Vamos tomar de empréstimo uma parábola antiga.
O espírito sobe por uma montanha, obedecendo a um impulso inato e de sua própria essência. Progride e vai vencendo os obstáculos da escalada. Nem se dá conta de que a imensa montanha tem uma inclinação negativa, inclinação que torna impossível retornar.
O espírito segue, assim, até encontrar uma reentrância plana, grande e confortável. O pequeno platô na encosta da imensa montanha é grande o bastante para que o espírito aí encontre reconforto e descanso. Após refazer-se da longa jornada anterior, o espírito percebe-se um ser que está subindo por uma imensa montanha.
Sabe que veio lá de baixo, de onde não mais se recorda. Sabe, também, que não tem como voltar. Olha para a montanha à sua frente e vê que a subida é íngreme e as pedras são lisas, com poucos pontos de apoio.
Parte em sua jornada e seguidas vezes escorrega em pequenas quedas até a reentrância em que estacionara.
Vem-lhe o medo de continuar. Sabe que a cada tentativa foi mais longe, mas caiu... Sabe que deve subir mas que, sendo a subida ainda inclinada, depois de avançar bastante caso venha a cair não mais atingirá a reentrância, precipitando-se no abismo.
Depois de mais algumas tentativas, indo cada vez um pouco mais além, chega ao limite de suas possibilidades.
Vem-lhe a compreensão de que o pequeno mas importante platô em que se recolhe é o seu limite de individualidade. Entende que não é, de si para consigo, o suficiente para o enfrentamento da jornada de si mesmo nas ascensão.
Percebe, enfim, que sua individualidade não é o bastante para que consiga subir. Precisa de ajuda. Precisa de algo mais além de si para que possa continuar. Tem que transcender aos limites de sua individualidade para seguir adiante.
Mas não sabe exatamente a quem recorrer... Entende-se apenas um ser em progresso naquela árdua subida...
O cansaço se converte num leve alheamento de si mesmo.

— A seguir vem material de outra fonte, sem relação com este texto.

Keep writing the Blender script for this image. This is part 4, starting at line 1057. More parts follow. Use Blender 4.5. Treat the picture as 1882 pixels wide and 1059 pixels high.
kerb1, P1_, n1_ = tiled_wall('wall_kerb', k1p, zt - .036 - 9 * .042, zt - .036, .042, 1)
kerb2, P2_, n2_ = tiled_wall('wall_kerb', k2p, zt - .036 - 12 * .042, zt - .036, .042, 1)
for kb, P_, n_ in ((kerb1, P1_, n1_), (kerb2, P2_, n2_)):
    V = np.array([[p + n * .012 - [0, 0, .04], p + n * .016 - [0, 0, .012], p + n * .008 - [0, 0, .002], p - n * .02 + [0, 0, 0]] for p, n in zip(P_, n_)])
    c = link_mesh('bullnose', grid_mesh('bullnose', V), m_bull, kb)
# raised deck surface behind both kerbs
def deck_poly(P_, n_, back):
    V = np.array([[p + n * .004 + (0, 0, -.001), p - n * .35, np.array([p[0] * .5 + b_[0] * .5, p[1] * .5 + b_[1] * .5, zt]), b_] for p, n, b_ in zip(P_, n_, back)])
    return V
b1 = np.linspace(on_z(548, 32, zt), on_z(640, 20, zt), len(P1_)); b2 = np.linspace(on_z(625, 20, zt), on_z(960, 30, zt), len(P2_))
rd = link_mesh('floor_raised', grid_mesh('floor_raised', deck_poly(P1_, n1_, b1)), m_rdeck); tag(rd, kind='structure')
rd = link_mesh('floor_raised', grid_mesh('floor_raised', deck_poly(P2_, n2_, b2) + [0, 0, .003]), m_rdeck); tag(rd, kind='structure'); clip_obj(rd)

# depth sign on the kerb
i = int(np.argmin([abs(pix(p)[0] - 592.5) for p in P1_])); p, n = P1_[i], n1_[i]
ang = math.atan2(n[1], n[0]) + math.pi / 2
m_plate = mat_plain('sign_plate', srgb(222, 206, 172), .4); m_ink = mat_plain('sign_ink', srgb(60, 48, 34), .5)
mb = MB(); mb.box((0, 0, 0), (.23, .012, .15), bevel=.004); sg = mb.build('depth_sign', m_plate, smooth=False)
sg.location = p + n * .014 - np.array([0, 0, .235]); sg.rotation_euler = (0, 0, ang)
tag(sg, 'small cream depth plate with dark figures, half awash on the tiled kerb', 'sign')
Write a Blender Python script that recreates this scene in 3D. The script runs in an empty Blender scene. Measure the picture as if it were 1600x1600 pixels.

Torna-se uma serenidade que se insinua como um sono invencível, um torpor que seduz pelo conforto que consigo traz...
Deixa-se ir adiante e, sem entender, uma força o mantém firme na encosta para que possa tirar frutos de seu esforço.
Sobe... Sobe... Simplesmente avança...
No silêncio, na calma, na paz, percebe que existe algo que transcende os limites de seu ser. Algo que ainda não entende mas que é igualmente seu, tão essencial a si mesmo quanto a noção que tinha enquanto demorava-se na reentrância da montanha.
O espírito tem aí a sua experiência mística de transcendência de seu ego.